**Work to complete:** Give the data again, word for word.
------------------------------------
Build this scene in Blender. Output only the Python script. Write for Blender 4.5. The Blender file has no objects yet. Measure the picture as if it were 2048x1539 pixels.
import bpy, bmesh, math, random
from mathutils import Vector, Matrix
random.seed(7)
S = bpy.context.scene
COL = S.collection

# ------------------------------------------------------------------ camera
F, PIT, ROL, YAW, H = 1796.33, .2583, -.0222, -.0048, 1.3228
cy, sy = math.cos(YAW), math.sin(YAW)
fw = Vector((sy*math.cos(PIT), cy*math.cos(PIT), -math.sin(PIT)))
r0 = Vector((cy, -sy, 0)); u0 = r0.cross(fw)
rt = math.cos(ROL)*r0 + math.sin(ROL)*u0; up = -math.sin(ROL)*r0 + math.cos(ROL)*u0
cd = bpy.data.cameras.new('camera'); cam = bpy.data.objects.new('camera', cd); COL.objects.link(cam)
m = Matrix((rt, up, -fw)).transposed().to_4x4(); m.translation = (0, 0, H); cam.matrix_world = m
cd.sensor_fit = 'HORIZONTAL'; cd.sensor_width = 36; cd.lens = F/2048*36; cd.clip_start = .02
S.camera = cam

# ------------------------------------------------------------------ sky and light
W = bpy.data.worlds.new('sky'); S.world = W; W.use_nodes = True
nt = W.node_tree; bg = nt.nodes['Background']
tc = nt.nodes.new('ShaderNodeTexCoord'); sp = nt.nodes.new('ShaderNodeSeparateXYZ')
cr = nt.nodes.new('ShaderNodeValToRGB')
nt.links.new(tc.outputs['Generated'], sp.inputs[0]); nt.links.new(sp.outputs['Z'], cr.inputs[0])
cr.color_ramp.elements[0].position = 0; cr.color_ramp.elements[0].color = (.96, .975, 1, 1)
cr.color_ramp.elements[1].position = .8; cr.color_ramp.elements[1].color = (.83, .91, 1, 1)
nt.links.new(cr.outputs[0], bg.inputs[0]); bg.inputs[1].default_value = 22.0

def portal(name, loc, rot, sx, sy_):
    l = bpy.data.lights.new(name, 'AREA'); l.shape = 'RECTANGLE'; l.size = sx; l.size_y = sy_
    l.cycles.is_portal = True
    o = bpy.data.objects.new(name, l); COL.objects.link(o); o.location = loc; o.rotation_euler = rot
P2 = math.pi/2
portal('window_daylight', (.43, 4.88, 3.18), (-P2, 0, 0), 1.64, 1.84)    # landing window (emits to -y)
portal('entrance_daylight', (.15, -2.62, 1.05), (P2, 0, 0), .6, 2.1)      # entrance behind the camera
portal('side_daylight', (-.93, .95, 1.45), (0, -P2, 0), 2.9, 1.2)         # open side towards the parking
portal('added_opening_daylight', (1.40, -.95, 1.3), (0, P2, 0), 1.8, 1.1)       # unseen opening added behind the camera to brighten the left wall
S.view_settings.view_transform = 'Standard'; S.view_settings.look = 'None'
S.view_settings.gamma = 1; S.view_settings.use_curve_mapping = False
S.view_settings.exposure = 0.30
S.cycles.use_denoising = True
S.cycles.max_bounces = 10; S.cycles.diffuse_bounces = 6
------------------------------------
**Task solution:**
Build this scene in Blender. Output only the Python script. Write for Blender 4.5. The Blender file has no objects yet. Measure the picture as if it were 2048x1539 pixels.
import bpy, bmesh, math, random
from mathutils import Vector, Matrix
random.seed(7)
S = bpy.context.scene
COL = S.collection

# ------------------------------------------------------------------ camera
F, PIT, ROL, YAW, H = 1796.33, .2583, -.0222, -.0048, 1.3228
cy, sy = math.cos(YAW), math.sin(YAW)
fw = Vector((sy*math.cos(PIT), cy*math.cos(PIT), -math.sin(PIT)))
r0 = Vector((cy, -sy, 0)); u0 = r0.cross(fw)
rt = math.cos(ROL)*r0 + math.sin(ROL)*u0; up = -math.sin(ROL)*r0 + math.cos(ROL)*u0
cd = bpy.data.cameras.new('camera'); cam = bpy.data.objects.new('camera', cd); COL.objects.link(cam)
m = Matrix((rt, up, -fw)).transposed().to_4x4(); m.translation = (0, 0, H); cam.matrix_world = m
cd.sensor_fit = 'HORIZONTAL'; cd.sensor_width = 36; cd.lens = F/2048*36; cd.clip_start = .02
S.camera = cam

# ------------------------------------------------------------------ sky and light
W = bpy.data.worlds.new('sky'); S.world = W; W.use_nodes = True
nt = W.node_tree; bg = nt.nodes['Background']
tc = nt.nodes.new('ShaderNodeTexCoord'); sp = nt.nodes.new('ShaderNodeSeparateXYZ')
cr = nt.nodes.new('ShaderNodeValToRGB')
nt.links.new(tc.outputs['Generated'], sp.inputs[0]); nt.links.new(sp.outputs['Z'], cr.inputs[0])
cr.color_ramp.elements[0].position = 0; cr.color_ramp.elements[0].color = (.96, .975, 1, 1)
cr.color_ramp.elements[1].position = .8; cr.color_ramp.elements[1].color = (.83, .91, 1, 1)
nt.links.new(cr.outputs[0], bg.inputs[0]); bg.inputs[1].default_value = 22.0

def portal(name, loc, rot, sx, sy_):
    l = bpy.data.lights.new(name, 'AREA'); l.shape = 'RECTANGLE'; l.size = sx; l.size_y = sy_
    l.cycles.is_portal = True
    o = bpy.data.objects.new(name, l); COL.objects.link(o); o.location = loc; o.rotation_euler = rot
P2 = math.pi/2
portal('window_daylight', (.43, 4.88, 3.18), (-P2, 0, 0), 1.64, 1.84)    # landing window (emits to -y)
portal('entrance_daylight', (.15, -2.62, 1.05), (P2, 0, 0), .6, 2.1)      # entrance behind the camera
portal('side_daylight', (-.93, .95, 1.45), (0, -P2, 0), 2.9, 1.2)         # open side towards the parking
portal('added_opening_daylight', (1.40, -.95, 1.3), (0, P2, 0), 1.8, 1.1)       # unseen opening added behind the camera to brighten the left wall
S.view_settings.view_transform = 'Standard'; S.view_settings.look = 'None'
S.view_settings.gamma = 1; S.view_settings.use_curve_mapping = False
S.view_settings.exposure = 0.30
S.cycles.use_denoising = True
S.cycles.max_bounces = 10; S.cycles.diffuse_bounces = 6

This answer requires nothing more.